How about Stargate SG-1’s and Stargate: Continuum’s President Henry Hayes portrayed by William Devane? He handled finding out about the super-secret Stargate program, but also managed to keep his evil vice-president Robert Kinsey (Ronny Cox) under control, dissed Anubis during a confrontation in the Oval Office (The Lost City), and also chatted with Ba’al and negotiated with the Russian president in Continuum.
Yeah the little we have seen of the Stargate president he seems good.
You could replace “MacKenzie Allen” with Palin in 2012 and it works perfectly!
Despite the West Wing being my favorite television show of all time, Martin Sheen isn’t my favorite actor to play POTUS on TV.
Trivia Time: Who played the President (Not the President Elect in the first episode of this season, but in a Season 2 episode I believe) on the Unit?
*POST AUTHOR*
I’ll tell you why Bartlet’s mine: he’s the closest thing that the entertainment industry has ever created to the kind of person I’d like our president to be. My favorite fictional president, though? Michael Douglas as Andrew Shepherd, written by none other than…
I don’t watch the Unit, but let’s just say he’s a Hallmark actor. Right?
The American President is definitely in my top 10 favorite movies of all time.
I will say that this particular actor has something in common with both Micheal Douglass and Martin Sheen apropos to your comment.
Back to topic, though, is that this conversation works a lot better when talking about cinematic Presidents (and has been held at many websites over the years). The medium of television really hasn’t dealt with the White House that much, evidence by the fact that your list covers just three shows.
(And Palmer was by far a better POTUS than Logan.
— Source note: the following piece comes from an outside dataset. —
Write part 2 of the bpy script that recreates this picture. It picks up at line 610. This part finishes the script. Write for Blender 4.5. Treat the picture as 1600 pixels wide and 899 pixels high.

Logan was an interesting character to be sure, but not really in the same catagory as Palmer).
You’re referring to the episode where Snake Doctor had a drink in the secret broom closet bar with the President portrayed by William H Macy. Benito Martinez (Aceveda from The Shield) portrayed the president elect in the more recent episode but my favorite cameo was that of Randy Couture in a couple episodes.
You are correct sir.
And the thing he had in common with Douglas and Sheen, Aryeh, was working with Sorkin: Sports Night.
Can Martin Sheen come back and run in 2012? He played a great POTUS. The West Wing brought the Non-Washington elite into the government process. I still feel like I somehow got a sneek peak into the workings of our government by watching this show. Yet, I do realize it was only a show…oh well.
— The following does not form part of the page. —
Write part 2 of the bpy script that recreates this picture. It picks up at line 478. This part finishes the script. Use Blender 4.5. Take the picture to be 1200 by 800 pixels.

When will bravo air a West Wing marathon again!!
I was gonna mention William H. Macy from The Unit. It sucked that he was only in 1 episode though. Those scenes with him and Snake Doctor were great. And I don’t see anything special with President Taylor on 24. I would rather see President Daniels still in office giving Jack hell all day.
Pres. Bartlet and his whole staff (well most of them:) were a great TV White House. BTW, back in the real world, here’s a nice resource of the TV coverage of the Obama inauguration that’s going to be airing over the next few days – and not just the usual big 3 nets or the cable news channels, but other nets too like BET, MTV and BBC America.
https://thebiz.fancast.com/2009/01/guide_to_inauguration_coverage.html
I’d vote for Matt Santos now.
*POST AUTHOR*
Yeah. Too bad no real-life candidate has ever been as real as Santos was.